I've been talking with a friend and essentially the argument goes that limiting growth today (sacrificing GDP) instead of saving it at a higher discount rate over, say 60-100 years when the discount rate will lead to a significantly higher return on saved money, then most of these prognostications will come to fruition is better than sacrificing current GDP growth and then tackling the problem of climate change in the future. — Question
Your friend has zero reasons to be confident in his economic predictions for 60-100 years hence. I know nothing about your friend; he might be a genius, but he still doesn't know what is going to happen economically in 100 years. Nobody else does either. I personally would not bank on such advice.

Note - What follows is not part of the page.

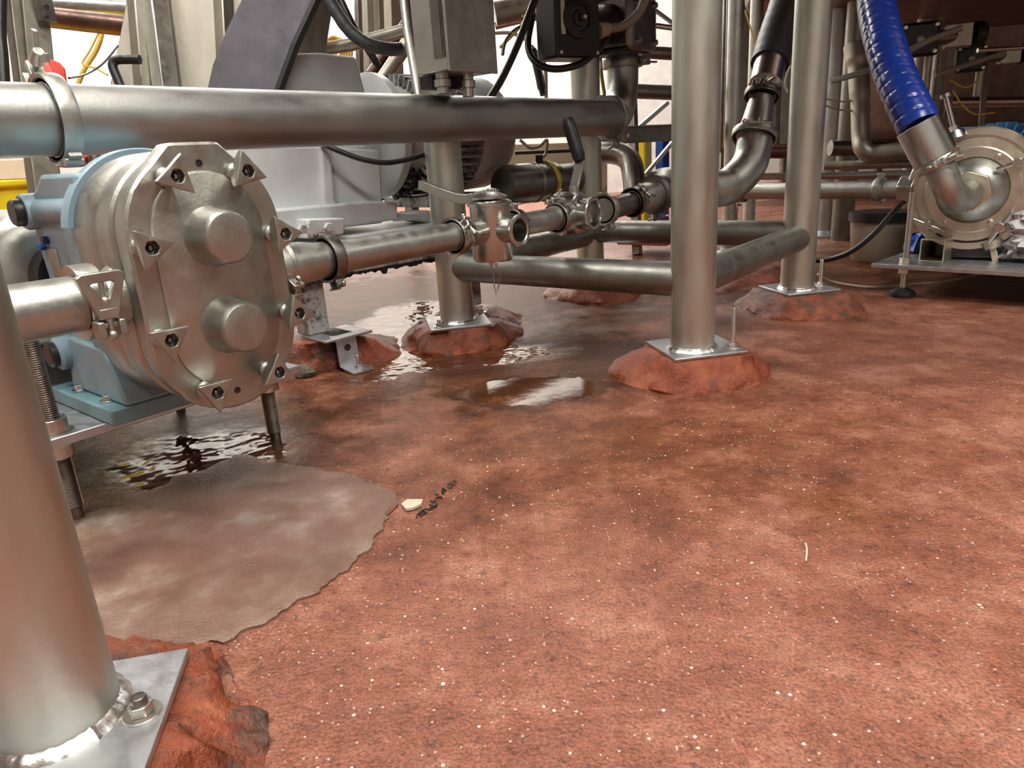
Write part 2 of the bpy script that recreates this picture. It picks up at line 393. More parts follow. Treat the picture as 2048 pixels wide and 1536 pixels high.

Go back to 1917 and ask yourself, what predictions in 1917 bearing directly on the economy have proved true in the intervening century? Nobody predicted the great depression, World War II (or any subsequent war); nobody predicted the immense importance of radio or automobiles or TV to the economy; nobody anticipated the manned landing on the moon or the absurdly expensive and wasteful Star Wars initiative of the Reagan Administration; nobody predicted antibiotics, the elimination of smallpox or polio, the 1918 worldwide influenza epidemic (only 1 year later) that killed between 20 and 40 million people in about a year. Nobody predicted AIDS, Ebola, or Zika either.
The human ecology and human economy is far more complicated than global weather. The range of predictions about global warming or climate change, whatever term you like better, is based on comparatively straightforward climate models which are based on physics, chemistry, and accumulated data. It's much easier to confidently predict what will happen to climate over 50 years with a doubling of CO2 methane in the atmosphere than it is to say what GDP will be 25 years from now.
You know, the Great Recession of 2008 was not predicted 15 minutes before it began.
Another point worth mentioning is if coal and natural gas, which are the cheapest available sources of power are abundant, then we ought to utilize them to achieve the maximum amount of growth possible. Then, when the resources run out or there are other cheaper options, then move onto utilizing those options. — Question
Have you learned nothing about the real world?
Look, at the time of the carboniferous epoch (359.2 to 299 million years ago) the world was very warm and humid and had high levels of CO2 in the atmosphere. The ancient forests, and animal life of the swampy world died, were buried, and locked up a lot of the excess CO2. It became coal, oil, and gas.
250 years ago we all started digging up all this sequestered carbon and burned it for various purposes. We've dug up a good share of the coal, sucked up even more of the oil, and have tapped a lot of the natural gas. All of the carbon we dug up and burned became the CO2 that is causing the planet to rapidly warm up. That's what CO2 does.
A lousy 2ºC is no crisis you say. It is, because the amount of CO2 that it takes to warm up the earth that much will be
very hard to remove. As we continue to add CO2, even at an decreased rate, the climate will continue to warm. At 2ºC increase, serious climate and weather problems start to ensue.
Why? Physics and chemistry again. Put a lot more energy into the atmosphere and the result will be more extreme weather, more erratic weather, and worse.
So, Question, we can be much more sure of negative climate developments than we can of beneficial economic developments.